When I was a graduate student looking for a thesis topic, Herbert Ryser advised me not to work on the projective plane of order 10. Even though he was extremely interested in this subject, he believed that it was too difficult and that I might get nowhere with it. I took his advice and chose another problem. Somehow, this problem has a beauty that fascinates me as well as many other mathematicians. Finally in 1980, I succumbed to the temptation and started working on it with some of my colleagues. We eventually managed to get somewhere, but unfortunately, Dr. Ryser is no longer with us to hear of the final result.
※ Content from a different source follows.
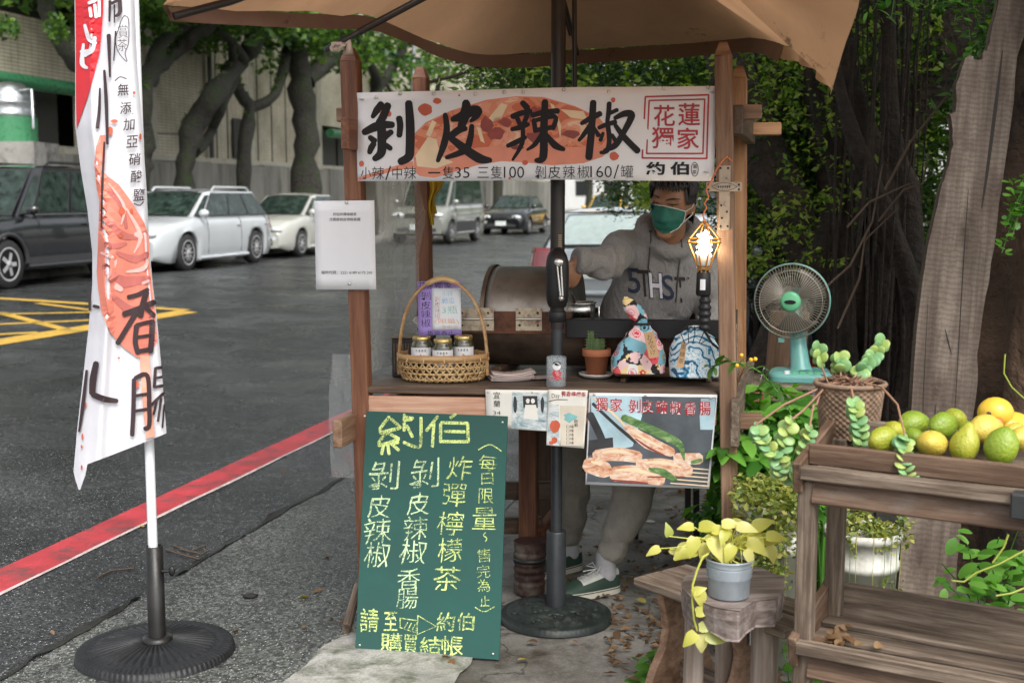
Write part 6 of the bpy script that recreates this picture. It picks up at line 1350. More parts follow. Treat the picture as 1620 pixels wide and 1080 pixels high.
M_brown = mat('brown_black_print', (.035, .018, .02), .65, bp=0, var=.1); M_flred = mat('bright_red_print', (.62, .02, .03), .6, bp=0, var=.08); M_pink = mat('salmon_pink_print', (.66, .2, .14), .6, bp=0, var=.12); M_dpink = mat('dusk_pink_print', (.46, .13, .11), .6, bp=0, var=.15); M_lpink = mat('pale_pink_print', (.74, .42, .38), .6, bp=0, var=.1); M_stick = mat('peach_print', (.72, .34, .24), .6, bp=0)
P = Print(flagf, .004); P.poly([(118, -50), (164, -50), (163, 20), (158, 80), (150, 115), (138, 155), (121, 204), (120, 150), (120, 60), (119, 0)]); P.obj('red_corner', M_flred, ff)
P = Print(flagf, .006)
for pts, wd in (((((140, 5), (152, 0), (158, -12)), 5)), (((142, 12), (144, 26)), 5), (((150, 8), (152, 28)), 5), (((157, 2), (157, 26)), 5), (((134, 40), (141, 62), (152, 68)), (5, 7, 5)), (((150, 60), (147, 78), (134, 88)), 6), (((132, 70), (130, 100), (138, 108)), (4, 8, 4)), (((128, 82), (144, 80)), 5)): P.stroke(pts, wd)
P.obj('white_lettering', M_white, ff)
P = Print(flagf, .004); P.poly([(159, 268), (172, 280), (188, 292), (210, 322), (228, 352), (235, 372), (237, 420), (245, 490), (249, 540), (236, 561), (218, 566), (196, 550), (174, 526), (160, 492), (155, 455), (153, 430), (155, 380), (157, 320)]).poly([(152, 232), (158, 214), (167, 214), (166, 250), (164, 285), (160, 330), (153, 300), (149, 260)]); P.obj('painted_treat', M_pink, ff)
P = Print(flagf, .005)
for pts, wd in ((((166, 300), (190, 320), (200, 360)), (4, 9, 5)), (((165, 345), (195, 372), (225, 375)), (8, 12, 5)), (((185, 400), (215, 410), (234, 400)), (5, 13, 5)), (((165, 420), (190, 445), (236, 440)), (10, 20, 8)), (((180, 470), (210, 492), (238, 480)), (8, 16, 6)), (((166, 385), (180, 390), (200, 385)), (6, 10, 4))): P.stroke(pts, wd)
P.obj('painted_shade', M_dpink, ff)
P = Print(flagf, .0055)
for pts, wd in ((((172, 290), (196, 325), (192, 355)), (2, 5, 2)), (((200, 330), (222, 372), (212, 400)), (3, 7, 2)), (((160, 400), (182, 412), (170, 440)), (4, 7, 3)), (((200, 430), (226, 425), (236, 408)), (3, 8, 3)), (((182, 452), (192, 458)), (10, 8)), (((215, 370), (224, 376)), (8, 6)), (((226, 448), (236, 444)), (5, 4))): P.stroke(pts, wd)
P.obj('painted_highlight', M_lpink, ff)
P = Print(flagf, .006)
for x, y, a, b in ((212, 147, 2, 2.5), (210, 180, 1, 1), (174, 207, 5, 7), (181, 192, 6, 3), (222, 216, 2, 5), (193, 334, 5, 6), (208, 334, 3, 4), (191, 372, 4, 4), (181, 408, 3, 4), (188, 566, 2, 1.5), (217, 608, 3, 6), (145, 600, 2, 2), (135, 640, 1.5, 5), (130, 690, 1.5, 5), (129, 706, 1.5, 3), (129, 739, 1.5, 4)): P.blob(x, y, a, b, 10)
P.obj('red_splash', M_redart, ff)
P = Print(flagf, .005); P.poly([(221, 562), (236, 562), (241, 640), (245, 690), (231, 694), (225, 630)]); P.obj('painted_stick', M_stick, ff)
P = Print(flagf, .007)
for pts, wd in ((((234, 458), (218, 466), (203, 470)), 7), (((196, 497), (215, 490), (244, 478)), 9), (((232, 462), (226, 480), (222, 500)), 9), (((215, 495), (200, 520), (186, 543)), 8), (((232, 488), (244, 499)), 7), (((216, 515), (214, 540), (218, 558)), 8), (((216, 514), (240, 508)), 6), (((241, 508), (240, 535), (238, 556)), 9), (((218, 533), (238, 530)), 5), (((218, 556), (238, 552)), 7)): P.stroke(pts, wd)
for pts, wd in ((((212, 600), (211, 650), (209, 688)), 7), (((214, 598), (233, 594), (236, 640), (236, 672), (229, 678)), 7), (((214, 626), (232, 623)), 5), (((214, 650), (232, 647)), 5), (((246, 582), (244, 612)), 5), (((247, 582), (256, 581)), 5), (((246, 598), (256, 596)), 4), (((245, 612), (257, 610)), 5), (((240, 640), (250, 630), (259, 622)), 5), (((248, 634), (243, 655)), 4), (((255, 630), (250, 666)), 4), (((260, 640), (257, 676)), 3),
    (((152, 574), (147, 600), (146, 622)), (9, 11, 10)), (((147, 624), (165, 631), (185, 634)), (9, 10, 7)), (((137, 586), (131, 640), (125, 682)), (4, 6, 3)), (((141, 460), (142, 490)), 4), (((148, 484), (156, 486)), 5),
    (((174, 2), (173, 34)), (5, 3)), (((181, 8), (181, 36)), (3, 2)), (((188, -10), (190, 18), (183, 26)), (6, 7, 4)), (((176, 6), (192, -2)), 5), (((172, 56), (174, 122)), (7, 3)), (((183, 50), (180, 96)), (3, 2)), (((165, 112), (168, 160), (170, 228)), (4, 6, 4)), (((158, 140), (157, 175), (154, 202)), (3, 5, 6)), (((165, 225), (162, 290), (160, 360)), (3, 4, 2))): P.stroke(pts, wd)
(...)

This is an expository article describing the evolution of the problem and how computers were used to solve it.

Epilogue

While we were tracing the origin of the existence problem of the plane of order 10, we asked Dan Hughes, who has worked in this area for a long time and is famous for the Hughes planes which are named after him. He recounted the following story. In about 1957, at a Chinese restaurant in Chicago, Reinhold Baer, another mathematician well known for his work in group theory and projective planes, was trying to impress the younger Hughes by remarking that if the plane of order 10 was settled by a computer, he hoped not be alive to see it. Baer got his wish but I do not think Herb Ryser shared this opinion. Ryser was happy that the weight 12 case was settled by a computer. I can only extrapolate and hope that he would also be happy that the whole problem has been ``settled'', even if by a computer.